Binary black hole catalog
Our public release of Latte also includes data from our model for the binary black hole population in/around the Milky Way (Lamberts et al 2018), as modeled using one of the Latte simulations (m12i). This represents the first combination of a high-resolution cosmological simulation of a Milky Way-mass galaxy with a binary population synthesis model in this context. Our model predicts ~1 million binary black holes in/around the Milky Way at z = 0, with a mean mass of 28 Msun. Access our binary black hole catalog via yt Hub at ananke.hub.yt.
ELVIS: the Local Group on FIRE
In addition to the Latte suite of individual Milky Way-mass galaxies, our full FIRE-2 simulations suite also includes simulations of Local Group-like volumes, which include a pair of Milky Way + Andromeda-mass galaxies at their measured masses, relative distances and velocities.
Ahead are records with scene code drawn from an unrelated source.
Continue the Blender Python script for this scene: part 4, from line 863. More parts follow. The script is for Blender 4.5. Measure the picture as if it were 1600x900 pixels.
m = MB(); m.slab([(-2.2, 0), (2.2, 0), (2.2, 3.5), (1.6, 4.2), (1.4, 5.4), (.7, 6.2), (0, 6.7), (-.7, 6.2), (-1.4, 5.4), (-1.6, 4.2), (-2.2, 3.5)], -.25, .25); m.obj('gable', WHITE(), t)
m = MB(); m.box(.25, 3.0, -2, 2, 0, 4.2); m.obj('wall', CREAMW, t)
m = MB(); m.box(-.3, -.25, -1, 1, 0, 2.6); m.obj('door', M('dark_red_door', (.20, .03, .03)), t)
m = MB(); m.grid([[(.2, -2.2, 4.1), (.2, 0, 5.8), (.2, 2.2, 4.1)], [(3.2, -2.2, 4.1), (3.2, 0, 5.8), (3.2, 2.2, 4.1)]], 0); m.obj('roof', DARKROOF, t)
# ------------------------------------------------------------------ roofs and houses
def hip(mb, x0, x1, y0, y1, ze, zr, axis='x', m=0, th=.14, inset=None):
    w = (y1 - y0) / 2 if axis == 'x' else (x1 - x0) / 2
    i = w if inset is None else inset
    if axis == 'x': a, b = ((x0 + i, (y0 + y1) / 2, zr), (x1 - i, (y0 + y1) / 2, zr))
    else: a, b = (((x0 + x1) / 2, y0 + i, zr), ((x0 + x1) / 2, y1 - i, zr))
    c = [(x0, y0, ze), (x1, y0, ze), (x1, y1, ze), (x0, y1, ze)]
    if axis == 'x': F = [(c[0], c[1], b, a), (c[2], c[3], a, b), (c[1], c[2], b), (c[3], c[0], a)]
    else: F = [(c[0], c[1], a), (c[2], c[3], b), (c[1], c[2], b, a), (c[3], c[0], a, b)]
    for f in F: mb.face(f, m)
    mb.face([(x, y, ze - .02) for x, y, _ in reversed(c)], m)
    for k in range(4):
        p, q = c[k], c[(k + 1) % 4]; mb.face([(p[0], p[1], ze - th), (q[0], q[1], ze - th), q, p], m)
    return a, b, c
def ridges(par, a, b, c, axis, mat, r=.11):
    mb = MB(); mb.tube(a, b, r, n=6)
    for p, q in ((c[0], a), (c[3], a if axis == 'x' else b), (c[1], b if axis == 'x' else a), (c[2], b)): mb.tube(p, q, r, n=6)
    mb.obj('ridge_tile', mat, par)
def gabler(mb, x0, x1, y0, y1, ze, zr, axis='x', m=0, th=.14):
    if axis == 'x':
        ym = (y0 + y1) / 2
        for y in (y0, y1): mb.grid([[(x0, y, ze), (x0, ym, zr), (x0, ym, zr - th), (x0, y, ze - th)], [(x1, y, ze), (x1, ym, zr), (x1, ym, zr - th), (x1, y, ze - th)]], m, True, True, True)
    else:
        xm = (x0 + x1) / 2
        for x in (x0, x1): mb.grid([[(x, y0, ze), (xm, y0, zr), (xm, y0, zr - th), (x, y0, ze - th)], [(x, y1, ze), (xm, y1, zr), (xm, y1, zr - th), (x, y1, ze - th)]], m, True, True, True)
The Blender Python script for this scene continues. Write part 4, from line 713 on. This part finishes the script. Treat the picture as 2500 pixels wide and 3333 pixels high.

These Local Group-like volumes extend out to several Mpc to model the low-mass (dwarf) galaxy population on the Local Volume. Shea Garrison-Kimmel is leading this “ELVIS on FIRE” simulation suite (which is an extension of his previous ELVIS suite of dark-matter-only simulations). ELVIS on FIRE has similar (even better) resolution than the Latte suite: baryonic particles of just 3500 – 4000 solar masses. See Garrison-Kimmel et al 2019 for more details on ELVIS on FIRE.